Eine Frage von besonderer moralischer Bedeutung soll am Mittwoch vom Gemeinderat endgültig geklärt werden: Es geht um das Projekt „Stolpersteine" und damit die Frage, wie die Stadt künftig der Ermordeten und Verfolgten der Nazi-Diktatur gedenken wird. Nachdem der Gemeinderat bereits 2004 und 2013 die Verlegung von Stolpersteinen im öffentlichen Straßenraum zweimal abgelehnt hat, haben sich die Vorzeichen inzwischen gedreht. Eine klare Mehrheit für das Projekt scheint zu stehen.
Die „Stolpersteine„ sind eine Aktion des Kölner Künstlers Gunter Demnig. Er begann Mitte der 80er Jahre in seiner Heimatstadt damit, seine Gedenksteine im öffentlichen Straßenbereich zu verlegen. Damit soll an das Schicksal der Menschen erinnert werden, die im Nationalsozialismus ermordet, deportiert, vertrieben oder in den Suizid getrieben wurden. Auf der in Messing gefassten Kopfplatte sind die Namen und einige Lebensdaten der Verfolgten eingraviert. Diese Form des Gedenkens fand vor allem durch ihre Schlichtheit eine enorme Resonanz. Denn sie lässt sich einfach und kostengünstig umsetzen, erinnert individuell an jedes einzelne Opfer und erzielt Wirkung im öffentlichen Raum. Inzwischen wurden über 70 000 „Stolpersteine„ in 1300 Städten und Gemeinden in ganz Deutschland und in Europa verlegt.

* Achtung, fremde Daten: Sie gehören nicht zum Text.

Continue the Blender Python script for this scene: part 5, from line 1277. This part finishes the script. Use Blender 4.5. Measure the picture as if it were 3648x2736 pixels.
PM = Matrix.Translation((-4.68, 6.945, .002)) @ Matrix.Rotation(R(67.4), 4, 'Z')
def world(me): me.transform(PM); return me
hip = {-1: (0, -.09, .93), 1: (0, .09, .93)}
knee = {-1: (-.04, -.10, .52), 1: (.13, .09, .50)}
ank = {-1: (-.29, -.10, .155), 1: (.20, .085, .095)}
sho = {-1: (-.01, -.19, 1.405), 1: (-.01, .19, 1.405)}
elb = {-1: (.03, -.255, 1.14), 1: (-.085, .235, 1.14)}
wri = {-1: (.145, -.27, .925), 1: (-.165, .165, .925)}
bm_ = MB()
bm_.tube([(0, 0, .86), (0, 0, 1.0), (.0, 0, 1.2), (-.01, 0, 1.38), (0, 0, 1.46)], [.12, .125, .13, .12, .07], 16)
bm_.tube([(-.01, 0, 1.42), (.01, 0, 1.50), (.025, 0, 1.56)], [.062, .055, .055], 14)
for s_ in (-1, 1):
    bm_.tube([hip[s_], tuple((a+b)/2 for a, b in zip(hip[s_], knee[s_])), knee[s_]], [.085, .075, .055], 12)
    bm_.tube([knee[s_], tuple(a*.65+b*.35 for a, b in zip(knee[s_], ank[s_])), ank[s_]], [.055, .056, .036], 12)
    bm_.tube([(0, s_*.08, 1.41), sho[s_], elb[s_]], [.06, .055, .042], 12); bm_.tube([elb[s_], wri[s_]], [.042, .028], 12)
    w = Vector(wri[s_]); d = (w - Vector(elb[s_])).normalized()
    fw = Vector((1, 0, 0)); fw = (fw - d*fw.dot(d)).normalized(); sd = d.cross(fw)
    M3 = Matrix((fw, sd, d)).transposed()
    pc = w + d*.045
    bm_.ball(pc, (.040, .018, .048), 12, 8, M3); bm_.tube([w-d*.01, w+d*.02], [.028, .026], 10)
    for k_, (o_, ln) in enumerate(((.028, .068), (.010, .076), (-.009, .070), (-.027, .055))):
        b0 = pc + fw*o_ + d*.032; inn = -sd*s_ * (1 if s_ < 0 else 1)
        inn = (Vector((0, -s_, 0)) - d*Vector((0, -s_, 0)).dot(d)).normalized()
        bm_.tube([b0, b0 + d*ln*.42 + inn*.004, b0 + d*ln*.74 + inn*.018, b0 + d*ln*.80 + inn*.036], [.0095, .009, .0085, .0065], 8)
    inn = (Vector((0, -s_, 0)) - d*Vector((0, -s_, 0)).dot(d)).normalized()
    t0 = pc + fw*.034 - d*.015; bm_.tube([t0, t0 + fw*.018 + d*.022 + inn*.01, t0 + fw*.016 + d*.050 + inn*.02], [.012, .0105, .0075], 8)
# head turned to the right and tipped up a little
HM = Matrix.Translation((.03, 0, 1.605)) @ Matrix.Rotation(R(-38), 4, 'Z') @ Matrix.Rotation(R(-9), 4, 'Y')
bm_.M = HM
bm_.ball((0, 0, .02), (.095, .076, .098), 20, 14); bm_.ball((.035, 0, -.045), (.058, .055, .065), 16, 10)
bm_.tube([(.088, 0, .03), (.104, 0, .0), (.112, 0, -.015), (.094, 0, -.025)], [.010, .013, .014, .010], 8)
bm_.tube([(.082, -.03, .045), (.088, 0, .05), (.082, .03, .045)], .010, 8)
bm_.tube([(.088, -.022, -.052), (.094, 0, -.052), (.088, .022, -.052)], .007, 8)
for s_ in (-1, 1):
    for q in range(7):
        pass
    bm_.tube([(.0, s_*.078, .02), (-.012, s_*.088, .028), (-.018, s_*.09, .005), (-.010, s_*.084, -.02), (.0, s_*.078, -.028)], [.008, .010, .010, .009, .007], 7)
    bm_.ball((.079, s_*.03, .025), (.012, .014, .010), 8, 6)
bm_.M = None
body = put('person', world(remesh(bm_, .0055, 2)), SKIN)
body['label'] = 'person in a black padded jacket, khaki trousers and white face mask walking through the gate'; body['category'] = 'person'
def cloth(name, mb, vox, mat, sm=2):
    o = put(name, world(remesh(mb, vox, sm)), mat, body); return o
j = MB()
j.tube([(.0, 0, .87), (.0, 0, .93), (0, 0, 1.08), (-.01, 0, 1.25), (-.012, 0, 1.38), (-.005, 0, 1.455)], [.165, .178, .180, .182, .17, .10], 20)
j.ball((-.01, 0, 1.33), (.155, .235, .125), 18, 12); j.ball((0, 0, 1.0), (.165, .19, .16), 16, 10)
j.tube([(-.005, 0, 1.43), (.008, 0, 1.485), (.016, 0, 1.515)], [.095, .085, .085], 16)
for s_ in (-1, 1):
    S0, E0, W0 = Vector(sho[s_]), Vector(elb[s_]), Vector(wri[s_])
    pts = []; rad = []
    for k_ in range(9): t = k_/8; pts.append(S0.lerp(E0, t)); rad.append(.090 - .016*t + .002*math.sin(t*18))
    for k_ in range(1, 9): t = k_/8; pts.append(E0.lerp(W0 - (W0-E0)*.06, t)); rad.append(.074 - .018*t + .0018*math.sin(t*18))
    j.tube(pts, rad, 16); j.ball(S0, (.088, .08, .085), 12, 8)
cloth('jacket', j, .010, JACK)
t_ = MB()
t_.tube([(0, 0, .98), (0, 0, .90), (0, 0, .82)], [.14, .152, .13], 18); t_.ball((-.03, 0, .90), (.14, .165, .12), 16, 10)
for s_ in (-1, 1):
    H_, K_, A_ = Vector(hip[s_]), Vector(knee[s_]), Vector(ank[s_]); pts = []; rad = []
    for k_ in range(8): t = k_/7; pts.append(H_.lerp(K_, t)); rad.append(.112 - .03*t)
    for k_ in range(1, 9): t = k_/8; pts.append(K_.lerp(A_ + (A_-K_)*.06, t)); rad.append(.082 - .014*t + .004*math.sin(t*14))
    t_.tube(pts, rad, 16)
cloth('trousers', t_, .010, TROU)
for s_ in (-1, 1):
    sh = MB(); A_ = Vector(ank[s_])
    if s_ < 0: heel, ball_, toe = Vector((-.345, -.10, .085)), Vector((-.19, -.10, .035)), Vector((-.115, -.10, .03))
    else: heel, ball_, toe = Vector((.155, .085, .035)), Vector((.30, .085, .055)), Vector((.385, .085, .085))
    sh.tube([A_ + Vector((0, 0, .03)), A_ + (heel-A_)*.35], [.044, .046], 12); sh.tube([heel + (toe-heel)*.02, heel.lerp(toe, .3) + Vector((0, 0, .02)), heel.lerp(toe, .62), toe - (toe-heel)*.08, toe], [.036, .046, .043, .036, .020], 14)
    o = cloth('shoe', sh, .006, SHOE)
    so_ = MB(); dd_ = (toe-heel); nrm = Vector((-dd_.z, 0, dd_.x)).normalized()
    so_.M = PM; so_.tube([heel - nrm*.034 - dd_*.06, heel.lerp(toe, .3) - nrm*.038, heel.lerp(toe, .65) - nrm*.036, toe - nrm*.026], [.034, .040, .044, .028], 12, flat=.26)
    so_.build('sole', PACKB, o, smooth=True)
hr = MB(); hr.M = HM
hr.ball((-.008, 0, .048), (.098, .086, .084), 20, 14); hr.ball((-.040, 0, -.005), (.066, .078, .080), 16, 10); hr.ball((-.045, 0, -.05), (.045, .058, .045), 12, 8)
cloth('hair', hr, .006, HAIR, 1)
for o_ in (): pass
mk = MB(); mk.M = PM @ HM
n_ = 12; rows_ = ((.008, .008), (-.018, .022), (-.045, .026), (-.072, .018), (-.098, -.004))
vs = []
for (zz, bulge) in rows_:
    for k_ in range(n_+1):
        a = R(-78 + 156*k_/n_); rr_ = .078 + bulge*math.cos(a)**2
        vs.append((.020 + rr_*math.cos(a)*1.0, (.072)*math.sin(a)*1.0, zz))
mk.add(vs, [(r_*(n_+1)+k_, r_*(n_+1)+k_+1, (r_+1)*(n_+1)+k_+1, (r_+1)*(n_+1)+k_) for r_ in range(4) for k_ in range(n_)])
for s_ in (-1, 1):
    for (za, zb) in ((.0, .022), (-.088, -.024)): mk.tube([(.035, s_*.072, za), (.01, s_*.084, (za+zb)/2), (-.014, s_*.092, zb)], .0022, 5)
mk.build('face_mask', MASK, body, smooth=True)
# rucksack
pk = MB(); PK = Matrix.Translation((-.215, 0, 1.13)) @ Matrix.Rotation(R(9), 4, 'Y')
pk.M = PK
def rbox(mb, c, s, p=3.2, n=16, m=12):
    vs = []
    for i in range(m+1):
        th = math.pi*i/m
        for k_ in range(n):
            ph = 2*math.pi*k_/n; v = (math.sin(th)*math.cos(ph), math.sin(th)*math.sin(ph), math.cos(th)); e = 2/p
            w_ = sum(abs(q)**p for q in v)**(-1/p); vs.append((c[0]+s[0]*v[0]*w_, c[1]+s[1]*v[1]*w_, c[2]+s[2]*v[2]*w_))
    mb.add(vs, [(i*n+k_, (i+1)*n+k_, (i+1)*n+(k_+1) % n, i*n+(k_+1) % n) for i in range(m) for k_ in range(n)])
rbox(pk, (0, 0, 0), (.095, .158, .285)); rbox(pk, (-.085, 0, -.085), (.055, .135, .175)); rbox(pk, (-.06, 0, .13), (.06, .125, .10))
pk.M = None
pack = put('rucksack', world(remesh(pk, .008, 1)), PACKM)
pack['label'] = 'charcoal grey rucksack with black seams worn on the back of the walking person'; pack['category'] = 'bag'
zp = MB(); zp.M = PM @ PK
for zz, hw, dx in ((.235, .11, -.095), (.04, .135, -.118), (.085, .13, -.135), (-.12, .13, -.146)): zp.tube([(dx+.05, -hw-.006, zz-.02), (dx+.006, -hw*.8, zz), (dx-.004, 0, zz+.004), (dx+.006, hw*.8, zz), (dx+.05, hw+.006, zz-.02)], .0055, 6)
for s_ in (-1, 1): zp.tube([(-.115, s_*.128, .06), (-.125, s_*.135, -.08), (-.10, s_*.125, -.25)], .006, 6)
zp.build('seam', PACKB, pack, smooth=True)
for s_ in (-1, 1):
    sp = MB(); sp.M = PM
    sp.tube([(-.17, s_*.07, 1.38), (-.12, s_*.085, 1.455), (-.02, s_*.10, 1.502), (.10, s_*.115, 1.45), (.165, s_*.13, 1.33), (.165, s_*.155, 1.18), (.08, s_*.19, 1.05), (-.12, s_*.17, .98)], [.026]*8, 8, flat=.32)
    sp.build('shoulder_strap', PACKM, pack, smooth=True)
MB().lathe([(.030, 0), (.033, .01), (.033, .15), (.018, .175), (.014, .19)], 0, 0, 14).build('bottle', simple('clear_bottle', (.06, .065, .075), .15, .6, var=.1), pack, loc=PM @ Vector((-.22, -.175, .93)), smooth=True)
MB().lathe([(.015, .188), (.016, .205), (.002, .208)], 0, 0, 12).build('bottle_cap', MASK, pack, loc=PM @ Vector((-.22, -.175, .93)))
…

Die Doppelstadt gehört zu den wenigen Ausnahmen, bei denen der Gemeinderat die Verlegung abgelehnt hat, zweimal allerdings ganz knapp. Die Auseinandersetzung war jeweils ein hochemotionales Politikum. Die Gegner von CDU und Freie Wähler argumentierten unter anderem, die Hausbesitzer müssten mit Wertverlusten rechnen, wenn vor ihrer Immobilie Stolpersteine verlegt würden.
Die Zeiten und Ansichten haben sich geändert. Letztes Jahr beantragten 23 der 40 Gemeinderäte in einem überfraktionellen Antrag eine erneute Abstimmung. Sie argumentieren, dass die Versuche, andere Formen des Gedenkens zu verfolgen, inzwischen gescheitert sind und dass dem Antisemitismus offensiv begegnet werden sollte. Die Steine sollen im übrigen alle gespendet werden, so dass auf die Stadt keine größeren Kosten zukommen. Der Antrag wird von Gemeinderäten aus allen Fraktionen unterstützt, mit Ausnahme der AfD. Der Fraktionsvorsitzende Martin Rothweiler spricht in einer Stellungnahme von „Spaltersteinen“, da sie die Bevölkerung polarisieren würde.
Die Unterstützer
Unterstützt wird der Antrag bisher von allen acht Stadträten der Grünen (Constanze Kaiser, Ulrike Salat, Cornelia Kunkis, Helga Baur, Oskar Hahn, Ulrike Merkle, Joachim v. Mirbach), sechs SPD-Stadträten (Frank Banse, Edgar Schurr, Brigitta Schäfer, Nicola Schurr, Siegfried Heinzmann, Bernd Lohmiller), allen vier FDP-Räten (Frank Bonath, Julia Decke, Kathrin Piazolo, Marcel Klinge), von drei Christdemokraten (Veronika Ballof, Katharina Hirt, Diana Kern-Epple) und zwei Freien Wählern (Ulrike Heggen, Steffen Ettwein). Möglicherweise werden noch weitere Stadträte bei der Abstimmung das Projekt unterstützen. Die CDU als größte Fraktion „wird unterschiedlich abstimmen“, erklärte der Fraktionsvorsitzende Klaus Martin. Er rechnet auch mit Enthaltungen.
Die öffentliche Gemeinderatsitzung beginnt am Mittwoch um 16 Uhr in der Neckarhalle Schwenningen. Der erste Tagesordnungspunkt ist die Abstimmung über die Stolpersteine. Anschließend wird der Haushalt verabschiedet.